Critics also raised concerns about the scheme's impact on the integrity of elections, asserting that it compromised the principle of free and fair elections, a cornerstone of India's democratic framework.

Moreover, opponents argued that the scheme opened avenues for quid pro quo arrangements between donors and political parties, potentially leading to policy capture and corruption.

They further cautioned that the scheme's lack of transparency and accountability could facilitate the infusion of illicit funds, including black money and foreign contributions, into the electoral process, thus jeopardizing the nation's sovereignty and integrity.

Another contention was that the scheme was introduced without adequate public consultation or parliamentary debate, circumventing the democratic process and bypassing crucial parliamentary scrutiny, particularly in the Rajya Sabha.

What were the arguments in favour of the scheme?

The government's defense of the electoral bonds scheme rested on several key arguments:
Firstly, it contended that the scheme served the dual purpose of combating black money while simultaneously fostering transparency in political funding. This, it argued, was achieved through the mandatory utilization of banking channels and adherence to KYC norms during the purchase and encashment of bonds.

Secondly, the government asserted that the scheme offered a protective shield of privacy and anonymity to donors. It argued that without such safeguards, donors might be vulnerable to harassment or intimidation from rival political factions or state authorities if their identities were disclosed.

Thirdly, the government emphasized the scheme's role in diminishing political parties' reliance on cash donations, which it characterized as opaque and susceptible to misuse.

Furthermore, the government cited recommendations from various expert committees and reports, including those from the Law Commission, the Election Commission, and the NITI Aayog. These endorsements, it argued, lent credibility to the electoral bonds scheme as a legitimate mechanism for political funding.

Lastly, the government defended the scheme as a valid exercise of its policy-making prerogatives and legislative authority. It contended that absent clear evidence of arbitrariness or unreasonableness, judicial intervention in matters of policy formulation should be minimal.

What is the significance and impact of the verdict?

The court's ruling marks a significant milestone in upholding the foundational principles of democracy, transparency, and accountability.
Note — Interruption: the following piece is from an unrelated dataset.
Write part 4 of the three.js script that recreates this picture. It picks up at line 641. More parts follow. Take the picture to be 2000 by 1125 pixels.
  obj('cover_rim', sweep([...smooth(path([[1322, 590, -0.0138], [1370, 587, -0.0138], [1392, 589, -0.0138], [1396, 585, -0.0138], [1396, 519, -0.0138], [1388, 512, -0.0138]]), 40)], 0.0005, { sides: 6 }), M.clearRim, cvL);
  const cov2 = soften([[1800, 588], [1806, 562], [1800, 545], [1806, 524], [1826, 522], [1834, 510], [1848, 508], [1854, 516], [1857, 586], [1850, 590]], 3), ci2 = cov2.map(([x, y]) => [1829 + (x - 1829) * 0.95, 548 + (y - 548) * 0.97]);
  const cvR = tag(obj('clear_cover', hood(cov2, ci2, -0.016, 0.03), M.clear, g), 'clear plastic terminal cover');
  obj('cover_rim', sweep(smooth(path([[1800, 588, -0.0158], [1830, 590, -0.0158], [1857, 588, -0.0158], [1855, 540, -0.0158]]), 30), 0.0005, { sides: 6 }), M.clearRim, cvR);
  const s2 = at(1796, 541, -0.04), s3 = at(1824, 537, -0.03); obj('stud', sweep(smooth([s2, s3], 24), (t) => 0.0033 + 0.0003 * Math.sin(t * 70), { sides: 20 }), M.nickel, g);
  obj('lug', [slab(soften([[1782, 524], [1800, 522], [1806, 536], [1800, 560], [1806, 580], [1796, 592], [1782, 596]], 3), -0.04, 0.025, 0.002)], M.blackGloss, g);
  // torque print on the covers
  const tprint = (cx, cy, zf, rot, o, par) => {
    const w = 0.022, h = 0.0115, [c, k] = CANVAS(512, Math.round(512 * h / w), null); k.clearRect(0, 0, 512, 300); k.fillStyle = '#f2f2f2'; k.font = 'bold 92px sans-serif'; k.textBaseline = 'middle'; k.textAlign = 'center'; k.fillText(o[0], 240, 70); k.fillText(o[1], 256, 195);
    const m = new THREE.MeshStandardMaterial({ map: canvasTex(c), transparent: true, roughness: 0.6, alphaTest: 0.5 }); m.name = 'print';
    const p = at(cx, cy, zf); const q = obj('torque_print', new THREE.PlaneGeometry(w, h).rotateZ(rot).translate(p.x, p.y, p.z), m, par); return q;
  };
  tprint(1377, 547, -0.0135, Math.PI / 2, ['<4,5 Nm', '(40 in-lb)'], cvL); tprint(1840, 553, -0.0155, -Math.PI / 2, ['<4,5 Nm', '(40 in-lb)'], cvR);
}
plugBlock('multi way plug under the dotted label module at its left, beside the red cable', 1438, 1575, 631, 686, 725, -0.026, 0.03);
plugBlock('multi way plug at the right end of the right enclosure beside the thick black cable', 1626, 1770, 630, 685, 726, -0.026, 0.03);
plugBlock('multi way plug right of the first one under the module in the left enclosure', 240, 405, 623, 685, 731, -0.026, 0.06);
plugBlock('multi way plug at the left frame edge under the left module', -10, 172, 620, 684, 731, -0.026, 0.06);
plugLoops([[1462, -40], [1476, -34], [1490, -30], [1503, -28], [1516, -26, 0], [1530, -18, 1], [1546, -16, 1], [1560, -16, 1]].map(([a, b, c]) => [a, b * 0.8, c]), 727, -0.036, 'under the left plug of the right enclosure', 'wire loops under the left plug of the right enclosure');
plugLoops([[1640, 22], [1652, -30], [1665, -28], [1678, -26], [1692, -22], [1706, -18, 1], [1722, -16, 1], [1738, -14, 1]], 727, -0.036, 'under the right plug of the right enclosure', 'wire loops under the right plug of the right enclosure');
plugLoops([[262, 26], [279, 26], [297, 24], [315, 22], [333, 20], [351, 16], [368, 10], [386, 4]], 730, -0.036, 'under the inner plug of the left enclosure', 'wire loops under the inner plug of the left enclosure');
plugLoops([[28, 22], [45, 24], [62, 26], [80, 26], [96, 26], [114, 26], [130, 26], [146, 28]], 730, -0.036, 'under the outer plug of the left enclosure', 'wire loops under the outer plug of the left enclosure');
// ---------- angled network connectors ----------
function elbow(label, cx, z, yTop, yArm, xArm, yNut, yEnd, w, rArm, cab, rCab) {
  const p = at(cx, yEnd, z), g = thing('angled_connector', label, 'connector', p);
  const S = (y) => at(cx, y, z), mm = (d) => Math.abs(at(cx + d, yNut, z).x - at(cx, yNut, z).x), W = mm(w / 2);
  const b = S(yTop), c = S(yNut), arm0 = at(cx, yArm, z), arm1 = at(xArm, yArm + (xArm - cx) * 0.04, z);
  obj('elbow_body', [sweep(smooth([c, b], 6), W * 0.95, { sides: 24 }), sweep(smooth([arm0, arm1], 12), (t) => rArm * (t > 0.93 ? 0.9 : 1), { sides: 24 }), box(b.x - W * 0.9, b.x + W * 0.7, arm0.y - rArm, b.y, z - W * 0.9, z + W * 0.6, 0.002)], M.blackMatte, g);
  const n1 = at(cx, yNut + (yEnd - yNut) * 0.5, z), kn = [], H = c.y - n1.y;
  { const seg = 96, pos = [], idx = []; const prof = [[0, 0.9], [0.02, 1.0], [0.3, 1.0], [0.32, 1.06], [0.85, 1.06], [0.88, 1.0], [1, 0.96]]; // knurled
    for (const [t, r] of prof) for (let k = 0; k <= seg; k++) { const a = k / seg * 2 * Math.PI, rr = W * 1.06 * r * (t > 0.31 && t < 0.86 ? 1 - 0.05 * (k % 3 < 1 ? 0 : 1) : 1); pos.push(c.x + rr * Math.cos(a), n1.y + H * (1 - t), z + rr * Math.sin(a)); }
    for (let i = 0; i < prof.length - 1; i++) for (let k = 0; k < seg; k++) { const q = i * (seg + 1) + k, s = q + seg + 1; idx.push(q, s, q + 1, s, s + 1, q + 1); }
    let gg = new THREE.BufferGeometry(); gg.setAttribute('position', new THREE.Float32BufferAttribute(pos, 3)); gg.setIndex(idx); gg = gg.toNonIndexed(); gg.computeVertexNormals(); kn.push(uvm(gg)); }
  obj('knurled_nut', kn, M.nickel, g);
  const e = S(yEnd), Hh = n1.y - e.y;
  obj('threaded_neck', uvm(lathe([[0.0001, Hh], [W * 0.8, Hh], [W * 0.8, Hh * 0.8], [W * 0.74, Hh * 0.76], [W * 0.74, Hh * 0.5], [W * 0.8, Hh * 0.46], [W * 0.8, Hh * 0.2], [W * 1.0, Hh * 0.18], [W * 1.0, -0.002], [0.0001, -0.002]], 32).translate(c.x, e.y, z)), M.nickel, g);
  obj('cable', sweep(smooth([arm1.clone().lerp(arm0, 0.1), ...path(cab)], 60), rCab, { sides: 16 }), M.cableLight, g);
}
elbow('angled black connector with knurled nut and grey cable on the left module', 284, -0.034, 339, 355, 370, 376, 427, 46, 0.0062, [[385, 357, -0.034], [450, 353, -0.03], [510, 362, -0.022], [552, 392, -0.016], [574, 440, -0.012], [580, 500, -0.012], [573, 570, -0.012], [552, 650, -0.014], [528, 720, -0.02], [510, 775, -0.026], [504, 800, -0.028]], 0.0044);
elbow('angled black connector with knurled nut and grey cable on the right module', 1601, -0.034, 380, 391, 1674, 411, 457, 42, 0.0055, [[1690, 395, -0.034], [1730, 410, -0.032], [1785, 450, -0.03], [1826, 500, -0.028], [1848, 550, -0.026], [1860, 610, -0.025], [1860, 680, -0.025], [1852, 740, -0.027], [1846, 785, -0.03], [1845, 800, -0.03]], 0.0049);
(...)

It ensures citizens' access to crucial information, including details of electoral bond donors and recipients, thereby reinforcing the right to information and freedom of expression. Moreover, the verdict bolsters the integrity of the electoral process by curbing the undue influence of money power and corporate interests, mitigating the risk of quid pro quo arrangements and corruption. Additionally, it serves to safeguard the nation's sovereignty and integrity by preventing the infusion of foreign funds and black money into the political domain.

Furthermore, the ruling sheds light on the government's assertions regarding the electoral bonds scheme as a means to reform political funding. Instead, it exposes the scheme's regressive nature, which runs counter to democratic principles and constitutional values. The judgment also raises pertinent questions regarding the legitimacy of amendments made to facilitate the scheme, particularly the circumvention of parliamentary scrutiny through the classification of bills as money bills.

Looking ahead, the verdict underscores the imperative for comprehensive electoral reforms and a participatory approach to address the pervasive issue of money in politics. It emphasizes the need for accountability mechanisms to ensure that political parties and candidates remain answerable to the electorate and the law. Ultimately, the court's decision signifies a triumph for democracy and the rule of law, reaffirming the judiciary's role as the guardian of constitutional principles.

In essence, the verdict heralds a new chapter in India's electoral landscape, one characterized by transparency, accountability, and public trust. It serves as a rallying call for the replacement of the electoral bonds scheme with a more transparent and accountable system of political funding, aligned with the interests of the people and the nation as a whole.